Hablando en plata: que a los grises les pone usted el hierro que quiera de ese encaste al que tanto critica el torismo y pasan perfectamente por cualquiera de la divisa Domecq que atraviese su época más desencastada. Bueno, maticemos: las hechuras eran las propias de los albaserradas, pero digamos que se pasaron de entipados
y no salió ningún marqués. Había ejemplares de trapío indigno para esta
plaza. Y eso se lo escuchamos decir a la salida de la plaza a los
mismos que ayer no se atrevieron a preguntar desde el tendido aquello de
«¿dónde están los veterinarios?»,
cantinela de tantas tardes. Ningún buen aficionado busca elefantes ni
persigue sacar al toro de tipo, pero ni tanto ni tan calvo...
Vimos sonrojarse a uno a la salida del primero, en el que una voz del «7» se alzó para decir qué pintaba esa «raspa», con sus pitones, en el ruedo de Madrid. Olvidamos su estrechez cuando planeó en la muleta. ¡Cómo fue «Cariñoso III»! Juego bravo y superior para hacer el amor y no la guerra. Robleño, acostumbrado a batallar con reses duras de pelar, no acabó de estar a la altura del ejemplar, tan amexicanado.
Humillaba con movilidad y a veces hasta hacía el avión. Se antojaba
requisito imprescindible dejarle la tela puesta y llevarlo tapado. A
derechas y a izquierdas. El aguerrido matador perdía excesivos pasos hasta que ya en el último tramo extrajo una emotiva tanda diestra. Con el acero estuvo espantoso, al igual que en el más serio cuarto, saludado con vibrantes verónicas.
Las banderillas de Otero
Bien picado por Pedro Iturralde, el espectáculo vino con dos pares de banderillas de Ángel Otero,
valiente de verdad y desafiante. Torero, en una palabra. Robleño se
dobló con poder y le buscó las vueltas por ambos pitones. Obedecía a los
toques, aunque por si alguien había olvidado su hierro, «Mantecoso» le envió un recado a la hombrera. Meritoria la actuación del matador con un toro que se apagó y fue a menos, tónica general del conjunto.

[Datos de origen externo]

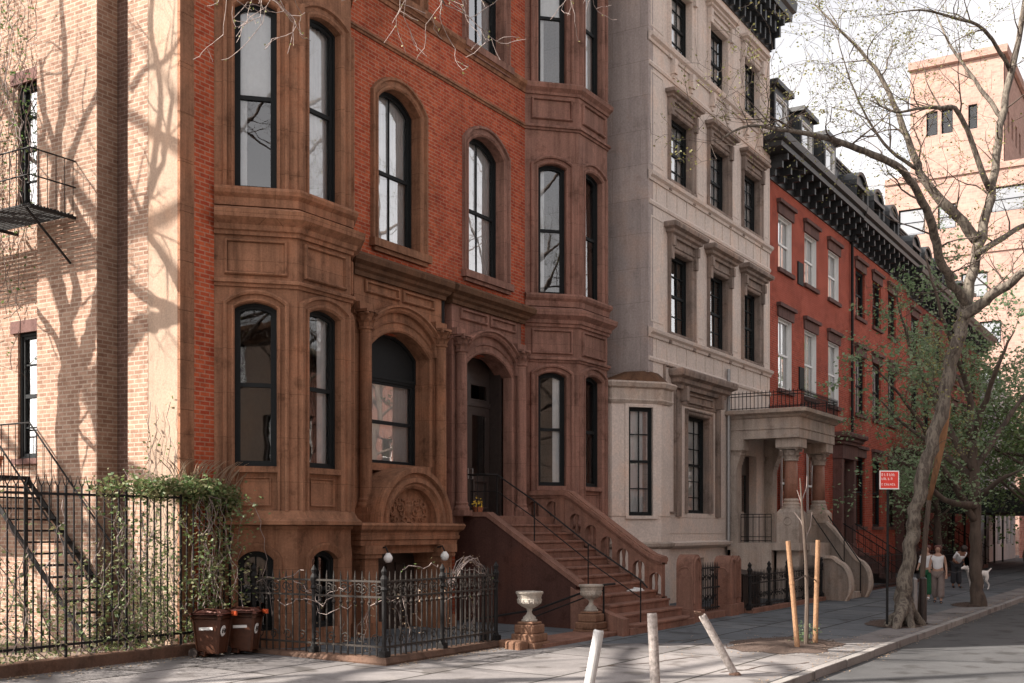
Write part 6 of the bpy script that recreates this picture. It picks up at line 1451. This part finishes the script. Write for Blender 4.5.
# ------------------------------------------------------------------ sky, sun, camera
SUN_EL, SUN_AZ = 38.0, math.atan2(.683, -.73)                           # towards the sun: (-.73, .683)
w = bpy.data.worlds.new('World'); SC.world = w; w.use_nodes = True; nt = w.node_tree
bg = nt.nodes['Background']; sky = nt.nodes.new('ShaderNodeTexSky'); sky.sky_type = 'NISHITA'; sky.sun_disc = False
sky.sun_elevation = R(SUN_EL); sky.sun_rotation = math.pi/2 - SUN_AZ; sky.air_density = 1.0; sky.dust_density = 2.5; sky.ozone_density = .6
# thin high cloud whitens the whole sky
hs = nt.nodes.new('ShaderNodeHueSaturation'); hs.inputs['Saturation'].default_value = .16; nt.links.new(sky.outputs[0], hs.inputs['Color'])
mx = mix(nt, 1, hs.outputs[0], (1.05, 1.0, .97), 'MULTIPLY')
tc = nt.nodes.new('ShaderNodeTexCoord'); mpn = nt.nodes.new('ShaderNodeMapping'); nt.links.new(tc.outputs['Generated'], mpn.inputs[0]); mpn.inputs['Scale'].default_value = (1, 1, 3)
cn = noise_n(nt, 2.2, mpn.outputs[0], 8, .6); cr = ramp(nt, cn.outputs[0], [(.35, (.92, .94, .97)), (.62, (1.14, 1.13, 1.12))])
mx = mix(nt, 1, mx, cr.outputs[0], 'MULTIPLY')
nt.links.new(mx, bg.inputs[0]); bg.inputs[1].default_value = .11
sl = bpy.data.lights.new('sun', 'SUN'); sl.energy = 4.5; sl.angle = R(.55); sl.color = (1, .92, .83); so = bpy.data.objects.new('sun', sl); COL.objects.link(so)
d = Vector((-.73, .683, math.tan(R(SUN_EL)))).normalized(); so.rotation_euler = d.to_track_quat('Z', 'Y').to_euler(); so.location = (0, 20, 40)
cam = bpy.data.cameras.new('camera'); co = bpy.data.objects.new('camera', cam); COL.objects.link(co); SC.camera = co
co.location = (0, 0, CAM_Z); co.rotation_euler = (R(90), 0, YAW - R(90) if False else math.atan2(SA, CA) - R(90))
cam.sensor_width = 36; cam.lens = FPX/1024*36; cam.shift_y = (530 - 341.5)/1024; cam.clip_end = 3000; cam.clip_start = .1
vs = SC.view_settings; vs.view_transform = 'Standard'; vs.look = 'None'; vs.exposure = 1.52; vs.gamma = 1
SC.render.engine = 'CYCLES'; SC.render.resolution_x = 1024; SC.render.resolution_y = 683
SC.cycles.max_bounces = 6; SC.cycles.transparent_max_bounces = 12; SC.cycles.diffuse_bounces = 2; SC.cycles.glossy_bounces = 3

El segundo brindó esperanzas en el capote, pero luego
careció de recorrido y se marchaba con la cara arriba. Faena pulcra y
asentada de Pérez Mota,
que trató de echarle los vuelos al hocico, entre la indiferencia del
aburrido personal. Más dubitativo anduvo con el quinto, que por cierto
dobló dos veces las manos. Ni una queja. Si llega a pasar con alguna de las ganaderías que se avecinan esta semana, oyen las palmas de tango hasta los patos muertos del Manzanares. Para colmo, «Meloso» se aplomó.
No acabó de hallar el acople con el tercero un voluntarioso Miguel Ángel Delgado, a punto de ser prendido al perderle la mirada. El sexto, que había derribado al picador, desarrolló la menor clase,
siempre con el morro arriba y distraído. Lo intentó el sevillano sin
convicción ni lucimiento. Para pocos brillos estaba el plúmbeo festejo. Gris cárdeno
como el pelaje de los escolares, gris plomizo como su guión. «Unos
crían la fama y otros cardan la lana», me espetó un abonado camino de
ABC. Pues eso... El doble rasero de Madrid.